Saturday, September 16, 2006

hooray for Pictsweet and a recipe...

As part of me Quest for Vegetables Uninfected With E. Coli, I hunted in the freezer case at my grocer. And I found a bag of something called "baby green beans." Now, I like green beans. Or rather, I like garden green beans. Most of the grocery store green beans - even those ostensibly labeled "fresh" - are picked at too mature a stage for me and they're tough and sometimes stringy (yes, I know, you need to string them, but sometimes I forget.) But "baby" green beans - that has promise.

So I bought a bag. And cooked up a bunch for lunch. They're not AS good as ones fresh out of the garden (but then, none of the grocery store beans are), but they're definitely good. So I'll be buying them again. My favorite way to eat them is with a bit of salt and a bit of lemon juice but I think I'm going to scan my cookbooks for other things to do with them. I might even try putting some down in brine, except they might not be crisp enough for that.

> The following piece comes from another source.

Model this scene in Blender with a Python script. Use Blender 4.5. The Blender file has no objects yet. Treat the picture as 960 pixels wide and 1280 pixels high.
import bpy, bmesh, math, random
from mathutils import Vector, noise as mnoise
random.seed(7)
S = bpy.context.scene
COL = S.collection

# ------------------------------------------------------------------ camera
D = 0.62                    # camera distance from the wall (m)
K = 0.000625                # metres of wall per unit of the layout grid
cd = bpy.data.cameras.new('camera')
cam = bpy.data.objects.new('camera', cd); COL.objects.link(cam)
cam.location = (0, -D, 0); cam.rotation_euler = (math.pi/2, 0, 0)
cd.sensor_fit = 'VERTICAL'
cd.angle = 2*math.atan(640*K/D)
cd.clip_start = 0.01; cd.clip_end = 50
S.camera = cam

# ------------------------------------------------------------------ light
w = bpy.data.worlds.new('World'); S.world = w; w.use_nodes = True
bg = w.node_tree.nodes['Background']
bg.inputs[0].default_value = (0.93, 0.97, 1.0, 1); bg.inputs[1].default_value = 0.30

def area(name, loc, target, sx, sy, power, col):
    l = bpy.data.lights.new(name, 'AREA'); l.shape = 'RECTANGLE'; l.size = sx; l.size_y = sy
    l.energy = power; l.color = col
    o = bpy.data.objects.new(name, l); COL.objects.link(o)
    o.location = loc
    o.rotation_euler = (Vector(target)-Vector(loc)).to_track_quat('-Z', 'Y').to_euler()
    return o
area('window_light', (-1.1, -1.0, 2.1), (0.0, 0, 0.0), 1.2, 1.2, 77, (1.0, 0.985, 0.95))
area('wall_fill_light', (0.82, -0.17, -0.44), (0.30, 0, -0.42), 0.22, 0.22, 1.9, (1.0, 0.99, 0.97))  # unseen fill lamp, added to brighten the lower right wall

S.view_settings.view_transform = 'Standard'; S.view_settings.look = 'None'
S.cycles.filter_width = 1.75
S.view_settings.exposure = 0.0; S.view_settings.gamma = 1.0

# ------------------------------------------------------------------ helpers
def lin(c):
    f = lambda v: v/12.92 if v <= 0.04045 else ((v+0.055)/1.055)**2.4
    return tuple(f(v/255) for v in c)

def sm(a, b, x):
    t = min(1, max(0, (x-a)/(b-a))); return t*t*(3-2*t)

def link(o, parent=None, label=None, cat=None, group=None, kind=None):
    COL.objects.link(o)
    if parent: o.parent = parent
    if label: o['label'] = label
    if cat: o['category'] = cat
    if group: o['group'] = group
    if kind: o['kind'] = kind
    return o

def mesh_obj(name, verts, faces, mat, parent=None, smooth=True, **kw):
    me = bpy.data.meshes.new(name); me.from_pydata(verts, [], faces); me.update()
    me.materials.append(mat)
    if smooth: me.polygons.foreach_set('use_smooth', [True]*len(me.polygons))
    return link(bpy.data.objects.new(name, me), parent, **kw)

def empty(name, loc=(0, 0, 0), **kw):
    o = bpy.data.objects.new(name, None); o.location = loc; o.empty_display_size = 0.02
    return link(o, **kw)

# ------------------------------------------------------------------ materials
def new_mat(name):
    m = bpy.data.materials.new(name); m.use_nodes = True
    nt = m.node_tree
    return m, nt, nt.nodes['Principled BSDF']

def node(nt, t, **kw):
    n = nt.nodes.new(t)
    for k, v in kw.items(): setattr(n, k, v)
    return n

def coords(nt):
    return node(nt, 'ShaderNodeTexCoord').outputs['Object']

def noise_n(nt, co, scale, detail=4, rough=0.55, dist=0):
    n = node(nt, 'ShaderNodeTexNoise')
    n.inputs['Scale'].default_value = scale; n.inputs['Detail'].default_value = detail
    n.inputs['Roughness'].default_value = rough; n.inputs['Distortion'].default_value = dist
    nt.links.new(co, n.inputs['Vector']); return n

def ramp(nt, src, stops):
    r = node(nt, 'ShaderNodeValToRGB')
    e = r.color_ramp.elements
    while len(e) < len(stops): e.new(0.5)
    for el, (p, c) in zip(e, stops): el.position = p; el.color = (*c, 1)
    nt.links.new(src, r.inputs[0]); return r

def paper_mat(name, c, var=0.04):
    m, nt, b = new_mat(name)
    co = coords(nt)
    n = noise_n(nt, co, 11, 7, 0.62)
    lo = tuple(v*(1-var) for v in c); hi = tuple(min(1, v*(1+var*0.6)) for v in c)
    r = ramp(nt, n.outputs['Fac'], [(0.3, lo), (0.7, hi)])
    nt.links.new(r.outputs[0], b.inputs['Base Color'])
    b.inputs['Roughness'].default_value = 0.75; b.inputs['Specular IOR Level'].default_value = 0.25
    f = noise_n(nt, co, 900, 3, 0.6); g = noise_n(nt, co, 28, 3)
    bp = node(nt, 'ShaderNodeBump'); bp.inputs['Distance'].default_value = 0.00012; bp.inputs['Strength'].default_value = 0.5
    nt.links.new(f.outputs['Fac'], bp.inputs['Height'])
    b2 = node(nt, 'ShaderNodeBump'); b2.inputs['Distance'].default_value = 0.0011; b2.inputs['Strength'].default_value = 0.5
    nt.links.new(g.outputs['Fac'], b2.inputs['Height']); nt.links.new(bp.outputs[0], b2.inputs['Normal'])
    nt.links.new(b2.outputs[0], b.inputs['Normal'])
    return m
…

I've never seen the particular brand (Pictsweet) anywhere but the local Mart of Wal. I don't know if it's an exclusively Southern company (they are based in Tennessee) or if they just never had a big distribution before. I've also bought their white-and-yellow corn mix and it was good. And the nice thing is everything's individually frozen, not in a big block, so you can pull out what you want and put the rest back in the freezer for later.

I should look the next time I'm at the store to see if there are any other Pictsweet vegetables I might like. The fact that two separate products out of the same line were both as good or better than the well known national brands bodes well.

I also baked a loaf of tomato juice bread. This is a recipe out of a book called "Square Meals" (Jane and Michael Stern). It's one of my favorite cookbooks-to-read. I've not made too many recipes out of it, it's mainly a book of nostalgia and many of the recipes are designed for a time when houses were not centrally heated and people walked more and did more manual labor - so they're a bit too rich for us moderns.

But the tomato juice bread is a good one. It makes a nice pink bread with a good flavor. It's good hot, with butter, or toasted, with butter or some savory spread. It makes the BEST grilled cheese sandwiches ever (or toasted cheese, if you don't want all that butter, you can put cheese on it and heat it in the oven until the cheese melts). It makes good meatloaf and other cold meat sandwiches. It would probably also be good with egg salad; I've never tried that combination.

I've altered the recipe to make just one loaf, and to be done in the bread machine. If you want the "original" recipe, which calls for kneading and 6 cups of flour and makes two loaves, email me.

1/2 cup (or more) tomato juice (the little 5.5 ounce cans of Campbell's tomato juice are ideal for this). Add water to total just over 1 cup.

Put the water/juice mix in the pan of the bread machine. Then add 2 T sugar, 1/2 T salt (or less; I use less, tomato juice is salty enough), about 1 T butter (or you can use olive oil), 3 cups of flour, 1 3/4 t yeast, and 1 T vital wheat gluten (which helps the bread rise).

You can substitute part whole wheat in the flour; I often use 2 cups white and 1 cup spelt.

You bake the bread on the "medium white bread" setting. You do need to keep an eye on it when it's mixing; sometimes you need to add either more water or more flour if the doughball doesn't have a good spring-back texture. (That is the main cause of my bread-machine breads failing; either there is too much water or too much flour and they collapse).

1 comment:

Bess said...

I drove past the PictSweet factory one year, on a trip through TN. Since our only grocery stores are Foodlion and Walmart - I'm quite familiar with them. My favorite way to eat frozen veggies (except leafy stuff and corn) is steamed with a sprinkling of blue cheese. I can eat them by the pound that way. My favorite pig-out food.